## Given instruction:
Please restate, exactly as written, the lines running from the beginning of the material through the line that has "scene.camera = cam" in it.

Records:
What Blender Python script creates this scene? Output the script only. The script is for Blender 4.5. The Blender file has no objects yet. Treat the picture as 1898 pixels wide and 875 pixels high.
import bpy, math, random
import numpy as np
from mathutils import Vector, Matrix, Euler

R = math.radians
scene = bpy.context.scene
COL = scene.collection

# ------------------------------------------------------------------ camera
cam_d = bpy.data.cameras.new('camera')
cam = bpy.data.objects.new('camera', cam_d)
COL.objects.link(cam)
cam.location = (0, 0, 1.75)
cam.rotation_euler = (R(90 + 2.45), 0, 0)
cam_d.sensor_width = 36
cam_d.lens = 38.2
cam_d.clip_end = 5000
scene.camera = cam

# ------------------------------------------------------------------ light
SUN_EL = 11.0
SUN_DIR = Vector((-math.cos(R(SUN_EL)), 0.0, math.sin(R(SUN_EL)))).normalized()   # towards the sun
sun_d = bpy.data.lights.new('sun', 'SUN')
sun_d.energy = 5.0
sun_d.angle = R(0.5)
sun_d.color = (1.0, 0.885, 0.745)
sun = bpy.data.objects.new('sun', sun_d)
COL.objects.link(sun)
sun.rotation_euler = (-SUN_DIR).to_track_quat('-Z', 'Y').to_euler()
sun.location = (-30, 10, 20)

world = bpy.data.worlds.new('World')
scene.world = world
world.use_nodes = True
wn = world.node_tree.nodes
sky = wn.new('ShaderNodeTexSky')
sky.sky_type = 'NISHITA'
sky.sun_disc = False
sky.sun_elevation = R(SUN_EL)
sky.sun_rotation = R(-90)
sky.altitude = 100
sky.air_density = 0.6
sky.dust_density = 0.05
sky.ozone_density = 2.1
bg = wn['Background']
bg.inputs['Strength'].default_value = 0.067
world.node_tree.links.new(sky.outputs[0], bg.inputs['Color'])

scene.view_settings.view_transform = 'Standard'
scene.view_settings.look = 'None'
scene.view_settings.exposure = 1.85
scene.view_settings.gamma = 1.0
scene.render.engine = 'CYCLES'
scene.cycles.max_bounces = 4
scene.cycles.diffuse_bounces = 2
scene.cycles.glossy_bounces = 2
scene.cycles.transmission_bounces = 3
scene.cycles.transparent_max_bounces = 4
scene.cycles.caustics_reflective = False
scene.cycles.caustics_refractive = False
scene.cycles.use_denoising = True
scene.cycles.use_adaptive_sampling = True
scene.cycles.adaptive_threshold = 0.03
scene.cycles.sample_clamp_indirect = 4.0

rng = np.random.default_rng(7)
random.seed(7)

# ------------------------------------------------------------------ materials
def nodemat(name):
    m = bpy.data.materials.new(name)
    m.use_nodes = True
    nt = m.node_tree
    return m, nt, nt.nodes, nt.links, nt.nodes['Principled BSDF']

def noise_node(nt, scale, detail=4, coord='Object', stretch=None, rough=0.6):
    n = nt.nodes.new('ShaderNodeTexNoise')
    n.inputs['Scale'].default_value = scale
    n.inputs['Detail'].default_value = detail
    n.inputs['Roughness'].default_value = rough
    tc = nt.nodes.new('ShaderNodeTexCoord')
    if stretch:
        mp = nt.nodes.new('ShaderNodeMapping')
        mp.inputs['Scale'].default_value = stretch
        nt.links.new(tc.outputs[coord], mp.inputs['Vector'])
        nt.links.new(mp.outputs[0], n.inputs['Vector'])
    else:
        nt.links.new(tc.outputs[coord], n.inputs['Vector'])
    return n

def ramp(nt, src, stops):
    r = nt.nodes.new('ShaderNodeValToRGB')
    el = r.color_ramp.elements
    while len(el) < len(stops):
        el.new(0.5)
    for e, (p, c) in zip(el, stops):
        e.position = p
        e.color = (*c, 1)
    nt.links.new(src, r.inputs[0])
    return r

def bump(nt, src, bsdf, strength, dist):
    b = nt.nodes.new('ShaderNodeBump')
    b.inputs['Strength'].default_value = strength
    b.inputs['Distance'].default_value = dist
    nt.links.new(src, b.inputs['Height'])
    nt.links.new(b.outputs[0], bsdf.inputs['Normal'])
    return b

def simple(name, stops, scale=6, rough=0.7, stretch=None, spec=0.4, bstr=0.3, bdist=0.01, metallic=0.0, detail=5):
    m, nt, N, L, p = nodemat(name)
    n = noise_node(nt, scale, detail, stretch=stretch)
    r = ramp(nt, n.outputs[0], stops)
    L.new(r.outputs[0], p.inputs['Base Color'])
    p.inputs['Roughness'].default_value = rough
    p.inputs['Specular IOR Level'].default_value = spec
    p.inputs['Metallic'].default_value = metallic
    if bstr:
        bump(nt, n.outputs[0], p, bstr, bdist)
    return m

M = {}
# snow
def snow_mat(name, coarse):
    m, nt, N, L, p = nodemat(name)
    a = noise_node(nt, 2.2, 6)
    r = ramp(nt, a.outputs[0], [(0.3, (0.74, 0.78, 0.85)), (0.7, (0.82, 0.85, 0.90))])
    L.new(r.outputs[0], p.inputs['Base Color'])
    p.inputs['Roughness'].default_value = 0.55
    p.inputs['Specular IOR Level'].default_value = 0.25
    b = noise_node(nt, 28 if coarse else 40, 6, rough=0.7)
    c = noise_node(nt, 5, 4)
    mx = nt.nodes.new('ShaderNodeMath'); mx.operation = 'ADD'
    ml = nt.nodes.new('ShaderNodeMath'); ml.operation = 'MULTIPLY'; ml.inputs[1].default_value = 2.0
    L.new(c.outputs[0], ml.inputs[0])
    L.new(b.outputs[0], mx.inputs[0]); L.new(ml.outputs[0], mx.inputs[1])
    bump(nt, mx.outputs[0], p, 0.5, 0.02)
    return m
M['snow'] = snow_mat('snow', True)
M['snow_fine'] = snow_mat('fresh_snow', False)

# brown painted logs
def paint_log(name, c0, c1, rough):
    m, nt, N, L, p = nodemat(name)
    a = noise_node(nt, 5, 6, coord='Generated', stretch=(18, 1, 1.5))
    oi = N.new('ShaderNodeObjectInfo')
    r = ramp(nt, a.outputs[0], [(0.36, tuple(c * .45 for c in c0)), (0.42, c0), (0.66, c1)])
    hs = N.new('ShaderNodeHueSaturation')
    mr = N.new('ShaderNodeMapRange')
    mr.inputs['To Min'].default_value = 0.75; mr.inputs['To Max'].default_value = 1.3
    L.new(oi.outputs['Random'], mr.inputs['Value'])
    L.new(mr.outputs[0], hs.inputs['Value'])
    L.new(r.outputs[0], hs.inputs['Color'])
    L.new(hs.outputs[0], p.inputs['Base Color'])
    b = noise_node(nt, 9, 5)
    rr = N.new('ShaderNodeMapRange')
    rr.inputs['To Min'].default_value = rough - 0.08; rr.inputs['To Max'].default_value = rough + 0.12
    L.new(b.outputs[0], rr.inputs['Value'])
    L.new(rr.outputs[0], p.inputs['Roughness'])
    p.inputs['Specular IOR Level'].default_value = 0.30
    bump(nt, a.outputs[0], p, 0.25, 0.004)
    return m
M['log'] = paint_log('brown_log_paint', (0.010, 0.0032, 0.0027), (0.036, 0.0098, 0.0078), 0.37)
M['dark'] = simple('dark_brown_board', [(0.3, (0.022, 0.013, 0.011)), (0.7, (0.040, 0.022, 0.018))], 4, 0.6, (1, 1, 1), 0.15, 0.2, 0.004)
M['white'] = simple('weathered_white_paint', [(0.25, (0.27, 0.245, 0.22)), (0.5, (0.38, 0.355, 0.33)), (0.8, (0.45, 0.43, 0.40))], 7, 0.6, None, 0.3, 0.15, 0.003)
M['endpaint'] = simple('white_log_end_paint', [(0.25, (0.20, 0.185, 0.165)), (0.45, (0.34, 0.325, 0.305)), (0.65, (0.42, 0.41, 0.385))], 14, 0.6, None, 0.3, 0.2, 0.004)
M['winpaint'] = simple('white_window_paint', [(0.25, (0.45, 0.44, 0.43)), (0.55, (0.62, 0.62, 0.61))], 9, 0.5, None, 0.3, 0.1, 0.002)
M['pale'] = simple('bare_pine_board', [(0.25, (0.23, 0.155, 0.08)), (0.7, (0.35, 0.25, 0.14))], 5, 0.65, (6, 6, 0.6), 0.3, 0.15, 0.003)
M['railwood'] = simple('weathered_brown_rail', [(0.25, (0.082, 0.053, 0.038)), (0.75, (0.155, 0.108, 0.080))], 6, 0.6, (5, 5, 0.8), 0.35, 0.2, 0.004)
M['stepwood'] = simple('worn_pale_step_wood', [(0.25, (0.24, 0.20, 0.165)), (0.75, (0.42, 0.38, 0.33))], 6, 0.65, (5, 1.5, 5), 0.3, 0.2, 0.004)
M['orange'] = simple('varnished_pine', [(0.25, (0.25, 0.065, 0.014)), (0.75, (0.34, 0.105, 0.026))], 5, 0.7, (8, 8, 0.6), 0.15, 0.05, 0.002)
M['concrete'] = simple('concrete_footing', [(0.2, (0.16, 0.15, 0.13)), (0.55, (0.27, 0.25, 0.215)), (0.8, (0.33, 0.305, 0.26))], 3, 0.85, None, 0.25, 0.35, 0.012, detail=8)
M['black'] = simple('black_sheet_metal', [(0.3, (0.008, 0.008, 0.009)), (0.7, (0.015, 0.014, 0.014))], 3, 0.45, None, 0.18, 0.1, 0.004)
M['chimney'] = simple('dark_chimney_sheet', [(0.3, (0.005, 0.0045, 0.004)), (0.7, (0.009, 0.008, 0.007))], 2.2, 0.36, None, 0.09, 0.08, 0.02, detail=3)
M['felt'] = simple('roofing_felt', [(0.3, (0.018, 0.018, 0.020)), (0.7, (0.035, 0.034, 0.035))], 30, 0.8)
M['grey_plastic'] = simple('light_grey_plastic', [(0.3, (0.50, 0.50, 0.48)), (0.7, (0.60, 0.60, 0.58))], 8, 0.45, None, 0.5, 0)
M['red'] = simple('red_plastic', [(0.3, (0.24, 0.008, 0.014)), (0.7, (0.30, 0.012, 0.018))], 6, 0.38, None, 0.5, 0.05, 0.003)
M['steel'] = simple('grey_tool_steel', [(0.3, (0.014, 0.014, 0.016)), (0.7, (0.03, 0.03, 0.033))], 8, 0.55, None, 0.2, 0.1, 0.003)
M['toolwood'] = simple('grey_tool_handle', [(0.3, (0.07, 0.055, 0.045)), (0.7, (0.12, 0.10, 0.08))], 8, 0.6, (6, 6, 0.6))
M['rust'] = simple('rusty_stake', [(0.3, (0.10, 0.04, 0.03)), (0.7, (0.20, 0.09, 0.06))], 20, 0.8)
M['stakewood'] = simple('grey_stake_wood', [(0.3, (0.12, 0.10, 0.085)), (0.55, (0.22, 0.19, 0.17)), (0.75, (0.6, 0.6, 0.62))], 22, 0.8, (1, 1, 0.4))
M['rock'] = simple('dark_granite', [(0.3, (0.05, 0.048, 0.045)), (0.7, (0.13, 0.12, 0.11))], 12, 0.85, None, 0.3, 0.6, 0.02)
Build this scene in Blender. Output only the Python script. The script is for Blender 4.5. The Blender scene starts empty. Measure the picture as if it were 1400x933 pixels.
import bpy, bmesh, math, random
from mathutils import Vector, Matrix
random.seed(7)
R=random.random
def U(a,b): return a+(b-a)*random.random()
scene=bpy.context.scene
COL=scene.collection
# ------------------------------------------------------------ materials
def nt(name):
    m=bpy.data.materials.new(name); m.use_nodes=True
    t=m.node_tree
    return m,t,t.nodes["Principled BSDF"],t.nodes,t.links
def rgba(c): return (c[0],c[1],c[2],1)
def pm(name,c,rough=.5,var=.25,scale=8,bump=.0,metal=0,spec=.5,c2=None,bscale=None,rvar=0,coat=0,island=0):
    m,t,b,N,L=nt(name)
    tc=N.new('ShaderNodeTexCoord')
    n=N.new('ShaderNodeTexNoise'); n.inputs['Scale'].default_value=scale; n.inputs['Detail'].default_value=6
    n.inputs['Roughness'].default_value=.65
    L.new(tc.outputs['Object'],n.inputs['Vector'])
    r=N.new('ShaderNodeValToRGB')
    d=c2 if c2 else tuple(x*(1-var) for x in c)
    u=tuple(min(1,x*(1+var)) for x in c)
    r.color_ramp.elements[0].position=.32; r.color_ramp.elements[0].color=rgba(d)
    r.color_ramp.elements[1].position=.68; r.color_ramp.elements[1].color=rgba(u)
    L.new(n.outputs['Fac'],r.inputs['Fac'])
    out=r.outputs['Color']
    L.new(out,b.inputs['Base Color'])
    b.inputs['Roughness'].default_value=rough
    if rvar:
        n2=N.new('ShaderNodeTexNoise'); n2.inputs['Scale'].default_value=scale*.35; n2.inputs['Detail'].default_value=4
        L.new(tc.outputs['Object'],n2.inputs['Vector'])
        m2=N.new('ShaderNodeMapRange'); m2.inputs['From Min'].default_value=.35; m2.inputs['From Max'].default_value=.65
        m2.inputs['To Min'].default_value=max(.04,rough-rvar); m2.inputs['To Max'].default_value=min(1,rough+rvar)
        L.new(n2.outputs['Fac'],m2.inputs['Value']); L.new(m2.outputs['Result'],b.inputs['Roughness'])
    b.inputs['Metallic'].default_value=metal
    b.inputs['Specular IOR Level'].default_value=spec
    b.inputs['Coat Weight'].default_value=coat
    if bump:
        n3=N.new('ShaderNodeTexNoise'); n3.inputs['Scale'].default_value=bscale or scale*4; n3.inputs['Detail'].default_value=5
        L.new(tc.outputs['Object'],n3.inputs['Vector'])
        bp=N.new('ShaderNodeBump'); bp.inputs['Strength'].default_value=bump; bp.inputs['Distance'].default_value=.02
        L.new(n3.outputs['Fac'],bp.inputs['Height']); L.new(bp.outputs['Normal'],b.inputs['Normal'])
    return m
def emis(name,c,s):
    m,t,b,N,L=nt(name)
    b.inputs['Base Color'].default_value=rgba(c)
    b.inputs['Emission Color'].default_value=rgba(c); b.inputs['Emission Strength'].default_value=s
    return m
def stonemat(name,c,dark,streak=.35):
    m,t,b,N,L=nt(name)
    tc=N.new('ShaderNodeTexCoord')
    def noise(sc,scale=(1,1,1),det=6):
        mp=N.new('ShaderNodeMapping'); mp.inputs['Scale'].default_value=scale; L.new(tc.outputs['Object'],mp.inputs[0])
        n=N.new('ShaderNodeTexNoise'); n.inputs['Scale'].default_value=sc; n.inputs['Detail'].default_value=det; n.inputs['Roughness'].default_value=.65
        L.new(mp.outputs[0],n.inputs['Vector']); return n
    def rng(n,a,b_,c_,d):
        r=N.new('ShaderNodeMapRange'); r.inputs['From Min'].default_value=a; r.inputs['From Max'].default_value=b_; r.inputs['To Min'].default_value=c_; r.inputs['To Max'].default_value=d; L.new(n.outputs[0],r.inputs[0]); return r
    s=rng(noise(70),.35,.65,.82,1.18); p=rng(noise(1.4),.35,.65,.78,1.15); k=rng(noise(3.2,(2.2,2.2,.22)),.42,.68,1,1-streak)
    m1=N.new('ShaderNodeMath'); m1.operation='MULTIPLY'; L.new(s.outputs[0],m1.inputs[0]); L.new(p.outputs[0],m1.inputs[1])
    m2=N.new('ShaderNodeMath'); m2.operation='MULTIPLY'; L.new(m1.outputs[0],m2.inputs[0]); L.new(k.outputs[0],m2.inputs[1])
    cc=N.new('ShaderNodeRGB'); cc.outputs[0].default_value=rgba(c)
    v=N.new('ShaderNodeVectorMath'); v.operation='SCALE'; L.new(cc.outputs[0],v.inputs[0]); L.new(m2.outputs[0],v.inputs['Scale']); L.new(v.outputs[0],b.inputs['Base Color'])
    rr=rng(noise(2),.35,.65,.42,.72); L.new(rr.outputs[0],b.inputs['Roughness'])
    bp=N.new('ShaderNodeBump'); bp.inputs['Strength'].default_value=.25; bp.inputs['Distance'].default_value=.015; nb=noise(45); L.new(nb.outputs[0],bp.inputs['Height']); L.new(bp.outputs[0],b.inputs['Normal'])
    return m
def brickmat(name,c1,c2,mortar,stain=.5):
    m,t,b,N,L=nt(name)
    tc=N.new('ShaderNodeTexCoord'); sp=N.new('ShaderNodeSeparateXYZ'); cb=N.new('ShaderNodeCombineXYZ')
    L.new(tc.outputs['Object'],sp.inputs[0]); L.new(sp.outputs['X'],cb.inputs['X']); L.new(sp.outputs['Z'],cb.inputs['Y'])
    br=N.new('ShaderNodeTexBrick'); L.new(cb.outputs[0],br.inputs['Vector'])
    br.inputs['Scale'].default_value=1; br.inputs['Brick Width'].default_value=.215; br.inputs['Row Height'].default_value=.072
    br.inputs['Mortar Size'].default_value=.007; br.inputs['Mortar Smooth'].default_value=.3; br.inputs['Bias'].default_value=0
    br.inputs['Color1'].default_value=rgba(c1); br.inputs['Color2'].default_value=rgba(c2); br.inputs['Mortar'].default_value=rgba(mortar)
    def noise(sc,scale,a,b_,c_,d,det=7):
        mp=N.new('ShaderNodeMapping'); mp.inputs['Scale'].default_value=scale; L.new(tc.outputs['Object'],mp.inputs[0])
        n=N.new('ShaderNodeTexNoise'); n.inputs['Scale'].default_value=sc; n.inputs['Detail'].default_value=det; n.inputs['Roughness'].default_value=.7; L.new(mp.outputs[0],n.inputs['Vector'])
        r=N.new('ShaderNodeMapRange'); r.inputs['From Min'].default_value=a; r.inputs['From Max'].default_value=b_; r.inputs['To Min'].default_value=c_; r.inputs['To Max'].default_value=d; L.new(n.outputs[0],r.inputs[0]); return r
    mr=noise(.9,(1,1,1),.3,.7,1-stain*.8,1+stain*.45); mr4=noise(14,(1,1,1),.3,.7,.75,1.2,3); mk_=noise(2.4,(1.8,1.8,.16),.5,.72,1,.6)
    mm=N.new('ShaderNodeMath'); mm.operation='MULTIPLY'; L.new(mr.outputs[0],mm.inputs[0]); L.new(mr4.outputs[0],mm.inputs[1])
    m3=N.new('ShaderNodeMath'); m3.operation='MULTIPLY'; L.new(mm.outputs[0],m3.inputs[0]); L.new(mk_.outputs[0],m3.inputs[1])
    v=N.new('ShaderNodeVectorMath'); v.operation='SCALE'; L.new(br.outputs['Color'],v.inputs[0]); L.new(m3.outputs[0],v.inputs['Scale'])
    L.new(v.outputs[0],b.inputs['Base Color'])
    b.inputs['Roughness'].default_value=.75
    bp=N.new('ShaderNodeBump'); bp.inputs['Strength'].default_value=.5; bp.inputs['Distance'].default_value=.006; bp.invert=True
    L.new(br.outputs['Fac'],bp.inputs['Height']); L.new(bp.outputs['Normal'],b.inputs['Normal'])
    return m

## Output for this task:
What Blender Python script creates this scene? Output the script only. The script is for Blender 4.5. The Blender file has no objects yet. Treat the picture as 1898 pixels wide and 875 pixels high.
import bpy, math, random
import numpy as np
from mathutils import Vector, Matrix, Euler

R = math.radians
scene = bpy.context.scene
COL = scene.collection

# ------------------------------------------------------------------ camera
cam_d = bpy.data.cameras.new('camera')
cam = bpy.data.objects.new('camera', cam_d)
COL.objects.link(cam)
cam.location = (0, 0, 1.75)
cam.rotation_euler = (R(90 + 2.45), 0, 0)
cam_d.sensor_width = 36
cam_d.lens = 38.2
cam_d.clip_end = 5000
scene.camera = cam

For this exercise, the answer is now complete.